The world’s richest people became a little less well off last year, according to a report by UBS and PwC, as geopolitical turmoil and volatile equity markets reduced the wealth of billionaires for the first time since 2015.
Billionaires’ wealth fell by $388 billion globally to $8.539 trillion, the UBS/PwC Billionaires Report found, with a particularly sharp decline in Greater China – the second-biggest home for billionaires after the United States – and the Asia-Pacific region more broadly.
Private banks including the world’s largest wealth manager UBS have felt the effects of U.S.-China trade tensions and global political uncertainties, as clients last year shied away from trading and taking on debt in favour of hoarding more cash.
The net worth of China’s richest dropped 12.8% in dollar terms on the back of tumbling stock markets and a weaker local currency and as growth in the world’s second-largest economy slowed to its lowest level in nearly three decades in 2018, the report found, knocking dozens off the billionaires list.

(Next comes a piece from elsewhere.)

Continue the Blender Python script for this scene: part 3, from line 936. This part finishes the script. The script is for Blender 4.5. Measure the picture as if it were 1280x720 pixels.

Despite the drop, China continues to produce a new billionaire every 2-2.5 days, UBS’s head of ultra-high net worth clients, Josef Stadler, said in the report released on Friday.
Worldwide, the number of billionaires fell everywhere except in the Americas, where tech entrepreneurs continued to buoy the ranks of the United States’ wealthiest.
“This report shows the resilience of the U.S. economy,” where there were 749 billionaires at the end of 2018, said John Matthews, head of private wealth management and ultra-high net worth business for UBS in the United States.
While a stock market recovery from a steep drop in late 2018 has helped wealth managers increase their assets, the world’s richest families remain concerned about global affairs from trade tensions and Brexit to populism and climate change and are continuing to keep more of their money in cash.
“It is likely that billionaire wealth will go up again this year,” said Simon Smiles, UBS’s chief investment officer for ultra-wealthy clients, adding it would likely be a more muted increase than the wider financial market rally might suggest.